Es bien sabido que en este año 2016 que enfila su recta final, celebramos el centenario (1916) de la aparición del libro de John Dewey, Democracia y Educación. Y también, el cincuentenario (1966) de la publicación del Informe Coleman. Dos piezas distintas por su contexto, por su registro, por su tiempo y por sus circunstancias, pero dos documentos indispensables para transitar y revisitar la educación del siglo XX. Afortunadamente, hemos podido leer comentarios y artículos de reconocidos historiadores y sociólogos de la educación de nuestro entorno, acerca de la importancia de aquel libro de filosofía de la educación y de aquel informe de investigación sociológica, pero no quisiéramos dejar de hablar de ello, aunque sea en el modesto espacio de un blog.
Seguramente, Democracia y Educación de John Dewey (1859-1952) ocupa un lugar de gran centralidad en el conjunto del pensamiento pedagógico de su autor; ya había publicado varias obras y vendrían muchas más.

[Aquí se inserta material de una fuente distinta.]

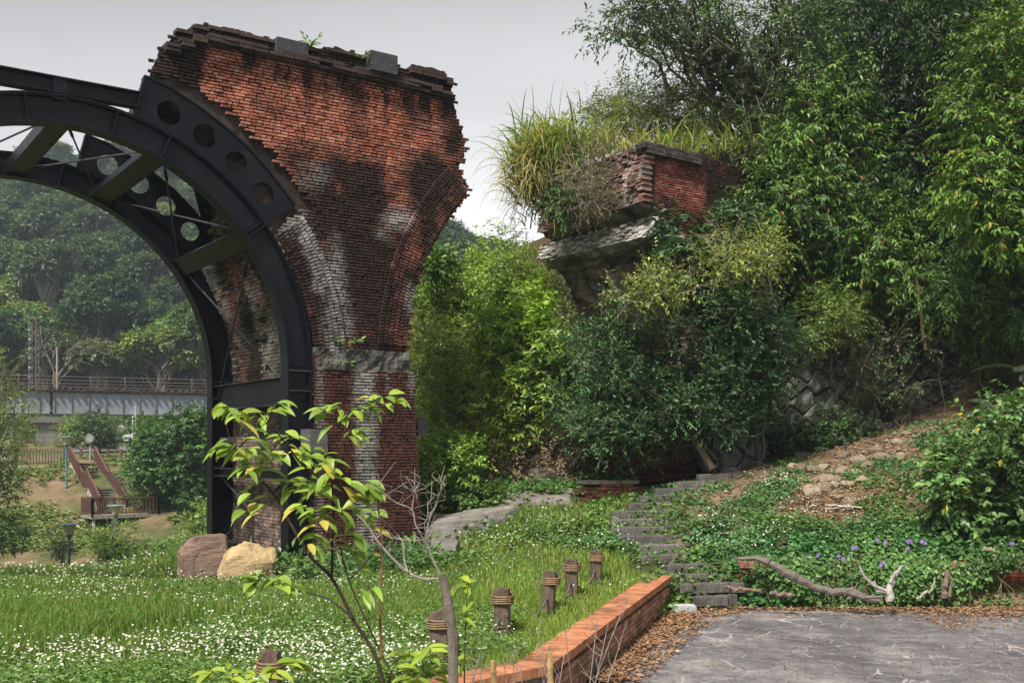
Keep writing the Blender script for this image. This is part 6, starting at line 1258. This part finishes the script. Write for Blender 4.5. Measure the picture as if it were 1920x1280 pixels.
# railway plate-girder bridge
ba, bb_ = np.array([-44.2, 92.0]), np.array([-28.1, 99.5]); bd = nrm(bb_-ba); bn = np.array([bd[1], -bd[0]]); Rb = np.array([[bd[0], -bn[0], 0], [bd[1], -bn[1], 0], [0, 0, 1.]]); ZT, ZB = 6.97, 5.09
def BP(t, w, z): return np.array([*(ba+bd*t-bn*w), z])
bridge = thing('railway_bridge', BP(4.2, 1.5, ZB), 'grey plate-girder railway bridge with rusty railing crossing the valley', 'bridge')
gj = 4.1
for (t0, t1) in ((-14, gj-.12), (gj+.12, 34)):
    for w in (0, 2.6):
        m = MB(); m.bar(BP(t0, w, (ZT+ZB)/2), BP(t1, w, (ZT+ZB)/2), .04, ZT-ZB, (.19,.215,.25)); 
        for z, c in ((ZT, (.10,.07,.065)), (ZB, (.14,.12,.12))): m.bar(BP(t0, w, z), BP(t1, w, z), .36, .07, c)
        g = m.obj('girder', M['girder'], bridge)
        if w == 0:
            for k in range(int((t1-t0)/1.42)+1):
                m = MB(); tt = t0+.1+k*1.42; m.box(BP(tt, -.09, (ZT+ZB)/2), (.07, .14, ZT-ZB-.08), Rb, (.14,.155,.18)); m.obj('stiffener', M['girder'], g)
m = MB(); m.bar(BP(-14, 1.3, ZT+.16), BP(34, 1.3, ZT+.16), 3.2, .14, (.075,.05,.045)); m.obj('deck', M['girder'], bridge)
for k in range(76):
    m = MB(); m.box(BP(-13.6+k*.62, -.25, ZT+.30), (.26, .9, .14), Rb, np.array([.09,.055,.045])*(.7+.6*rng.random())); m.obj('sleeper', M['timber'], bridge)
for k in range(16):
    t = -13+k*2.9; m = MB(); m.tube([BP(t, -.45, ZT+.2), BP(t, -.48, ZT+1.0), BP(t, -.42, ZT+1.25), BP(t, -.15, ZT+1.42)], .055, 6, (.085,.055,.05)); m.obj('railing_post', M['plain'], bridge)
for z, w in ((1.40, -.2), (1.05, -.47), (.75, -.47), (.48, -.47)):
    m = MB(); m.tube([BP(-14, w, ZT+z), BP(34, w, ZT+z)], .03, 5, (.10,.065,.06)); m.obj('rail', M['plain'], bridge)
m = MB(); c = BP(4.0, 1.3, 0); zb = float(H(np.array([c[0]]), np.array([c[1]]))[0])-.3; m.box([c[0], c[1], (ZB-.8+zb)/2], (2.4, 2.6, ZB-.8-zb), Rb, (.17,.155,.145), .92); m.box([c[0], c[1], ZB-.55], (3.2, 3.2, .5), Rb, (.15,.135,.125)); o = m.obj('bridge_pier', M['stone']); recenter(o, [c[0], c[1], zb]); tag(o, 'streaked grey concrete pier under the girder bridge', 'pier')
# timber stair down the slope
T0, T1 = P(155, 866, 70), P(213, 962, 65); mid0 = T0+(T1-T0)*.52; sd_ = nrm((T1-T0)*[1, 1, 0]); sx = np.array([sd_[1], -sd_[0], 0]);  sx = sx if sx[0] > 0 else -sx; Rs = np.stack([sx, sd_, [0, 0, 1.]], 1); BRN = (.075,.032,.027)
stair = thing('timber_stair', T1-[0, 0, .9], 'red-brown timber stair with railings coming down the far slope', 'stairs'); WS = 1.5
la = mid0-sd_*.55; lb_ = mid0+sd_*.55; flights = [(T0, la*[1, 1, 0]+[0, 0, mid0[2]]), (lb_*[1, 1, 0]+[0, 0, mid0[2]], T1)]
for a, b in flights:
    n = 10
    for k in range(n):
        q = a+(b-a)*(k+.5)/n; m = MB(); m.box(q, (WS, np.linalg.norm((b-a)[:2])/n+.04, .06), Rs, (.16,.14,.13)); m.box(q-sd_*.14-[0, 0, .1], (WS, .03, .15), Rs, (.10,.085,.08)); m.obj('tread', M['timber'], stair)
    for s in (-1, 1):
        m = MB(); m.bar(a+sx*s*(WS/2+.04)-[0, 0, .16], b+sx*s*(WS/2+.04)-[0, 0, .16], .08, .34, (.30,.26,.22)); m.obj('stringer', M['timber'], stair)
m = MB(); m.box(mid0-[0, 0, .04], (WS+.1, 1.15, .1), Rs, (.16,.14,.13)); m.obj('landing', M['timber'], stair)
dk = T1+sd_*1.0-[0, 0, .08]; m = MB(); m.box(dk+sx*.1, (4.0, 2.1, .18), Rs, (.22,.19,.17)); m.obj('landing', M['timber'], stair)
for ox in (-1.7, -.6, 1.0, 2.0):
    for oy in (-.8, .85):
        m = MB(); q = dk+sx*ox+sd_*oy; m.bar(q, [q[0], q[1], float(H(np.array([q[0]]), np.array([q[1]]))[0])-.2], .16, .16, (.28,.26,.24)); m.obj('support_post', M['timber'], stair)
for q in (mid0+sx*.5, mid0-sx*.6, mid0-sx*.6+sd_*.5, T0-sx*.6+sd_*.8):
    m = MB(); m.bar(q, [q[0], q[1], float(H(np.array([q[0]]), np.array([q[1]]))[0])-.3], .16, .16, (.28,.26,.24)); m.obj('support_post', M['timber'], stair)
def railing(pts, parent, h=1.02, sp=.17, col=BRN, name='railing'):
    m = MB(); pts = [np.asarray(q, float) for q in pts]
    for a, b in zip(pts[:-1], pts[1:]):
        m.bar(a+[0, 0, h], b+[0, 0, h], .09, .06, (.125,.055,.036)); m.bar(a+[0, 0, h*.9], b+[0, 0, h*.9], .05, .06, col); m.bar(a+[0, 0, .12], b+[0, 0, .12], .05, .06, col); n = max(1, int(np.linalg.norm(b-a)/sp))
        for k in range(n): q = a+(b-a)*(k+.5)/n; m.bar(q+[0, 0, .1], q+[0, 0, h*.9], .06, .04, col)
    for q in pts: m.bar(q-[0, 0, .1], q+[0, 0, h+.03], .11, .11, np.array(col)*.8)
    return m.obj(name, M['plain'], parent)
for s in (-1, 1):
    o = sx*s*(WS/2+.04); railing([T0+o, flights[0][1]+o, flights[1][0]+o, T1+o], stair)
e0, e1 = dk+sx*-1.85+[0, 0, .1], dk+sx*2.05+[0, 0, .1]
railing([T1-sx*(WS/2+.04), e0-sd_*1.0, e0+sd_*1.0, dk-sx*.55+sd_*1.0+[0, 0, .1]], stair); railing([T1+sx*(WS/2+.04), e1-sd_*1.0, e1+sd_*1.0], stair); railing([e0+sd_*1.0, e1+sd_*1.0], stair, sp=.2)
# viewing deck left of the stair head
d0_, d1_ = P(-60, 872, 70.5), P(122, 872, 70.5); dkroot = thing('viewing_deck', (d0_+d1_)/2, 'timber deck with dark railing left of the stair head', 'deck'); m = MB(); m.bar(d0_+[0, 1, -.08], d1_+[0, 1, -.08], 2.2, .2, (.11,.08,.07)); m.obj('floor', M['timber'], dkroot); railing([d0_, (d0_+d1_)/2, d1_], dkroot, 1.05, .2, (.075,.05,.045))
for t in (.3, .6, .95): m = MB(); q = d0_+(d1_-d0_)*t; m.bar(q+[0, .2, -.1], q+[0, .2, -1.6], .18, .18, (.09,.075,.065)); m.obj('support_post', M['timber'], dkroot)
fr = thing('road_fence', P(200, 862, 72), 'brown post-and-rail fence along the road right of the stair head', 'fence'); fpts = [P(x, y, d) for x, y, d in ((128,866,72.5),(152,866,72.5),(187,866,72),(203,868,72),(227,868,72),(213,890,68),(240,892,68))]
m = MB()
for q in fpts[:5]: m = MB(); m.bar(q-[0, 0, .3], q+[0, 0, .95], .13, .13, (.10,.065,.055)); m.obj('post', M['timber'], fr)
for z in (.3, .6, .9): m = MB(); m.tube([q+[0, 0, z] for q in fpts[:5]], .04, 5, (.14,.11,.095)); m.obj('rail', M['timber'], fr)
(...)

Pero Democracia y Educación como si se tratara de un espejo de sus concepciones pedagógicas, es un texto que recapitula, repasa, reconstruye y abre hacia el futuro, la evolución educativa en Estados Unidos, pero con una vocación universal. Y, efectivamente, el impacto será consistente y amplio; tanto o más fuerte en la vieja Europa, lo que no dejó de sorprender a alguno de sus coetáneos norteamericanos.
Cincuenta años más tarde de la aparición de la obra de Dewey, se publicaba el informe dirigido por James S. Coleman (1926-1995), por encargo del comisionado de Educación del gobierno del presidente norteamericano Lindon B. Johnson, a raíz de la promulgación de la Ley de Derechos Civiles (1964). El llamado Informe Coleman sobre la igualdad de oportunidades en educación, aporta datos, condiciones de posibilidad y límites respecto de la capacidad del sistema educativo para reducir las desigualdades. Apunta al núcleo más sensible de lo que debería ser un sistema democrático. Una piedra de toque a las esperanzas de John Dewey acerca de la democracia y del devenir de la institución escolar como motor de cambio social. Un aviso y una brújula sobre hacia pueden ir las políticas educativas (sociales, económicas) y en las prácticas pedagógicas, para que, efectivamente, la educación, en las instituciones escolares y más allá de ellas, genere progreso y bienestar a todas las personas.
En el mismo año de 1966 y a un nivel más doméstico, se celebraba en Barcelona, la primera Escuela de Verano (“Escola d’Estiu”) organizada por la Asociación de Maestros Rosa Sensat, recién creada, un año antes. Aprovechando las grietas crecientes en el muro de la dictadura franquista, recuperaba una tradición iniciada a principios del siglo XX, de maestros y maestras que se reunían para aprender juntos, conversar, formarse.
Hoy, cincuenta años más tarde, el paisaje educativo cuenta con nuevos actores, nuevas dinámicas, nuevas estrategias. Pero hoy como ayer, hay algunos equipos de maestros y maestras que, sin pedir permiso, ni sin esperar la aquiescencia o las instrucciones de sus administradores o de otras jerarquías, ponen en marcha procesos de discusión, de reflexión, de cambio, de manera horizontal, sin subvenciones pero sin muchas ataduras. En las aulas, en los seminarios y en las redes. Seguramente muchos de ellos firmarían una aseveración de otro “grande”, Ivan Illich, cuando declaraba, poco tiempo antes de su fallecimiento: “No aspiro a ejercer una influencia cualquiera. Quiero alimentar una reflexión con círculos de amigos comprometidos con un esfuerzo común”.
En esta dinámica activa y cambiante del campo educativo, la conversación se convierte en un elemento de construcción de un espacio común, por decirlo en términos deweyanos, en oposición a una mera contemplación del estado de las cosas. Y en este proceso, puede ser interesante compartir la lectura o la relectura de Dewey y Coleman: sus trabajos y también las críticas que recibieron, a un lado y a otro del Atlántico, y a un lado y a otro del espectro ideológico.
No tiene ningún sentido citar, como si de un santoral se tratara, sin matices y de carrerilla a los grandes nombres de la pedagogía del siglo XX, como un conjuro que por arte de magia nos convierte en maestros renovadores o en escuelas estupendas, sin que hayamos cambiado nada de nuestras acciones. Al contrario, revisitar a Dewey y Coleman, por ejemplo, puede ser una estrategia fecunda, cien años más tarde, cincuenta años más tarde, para acompañar el abordaje de los pequeños y grandes retos que como comunidad tenemos planteados, en el campo de la educación y de la vida pública.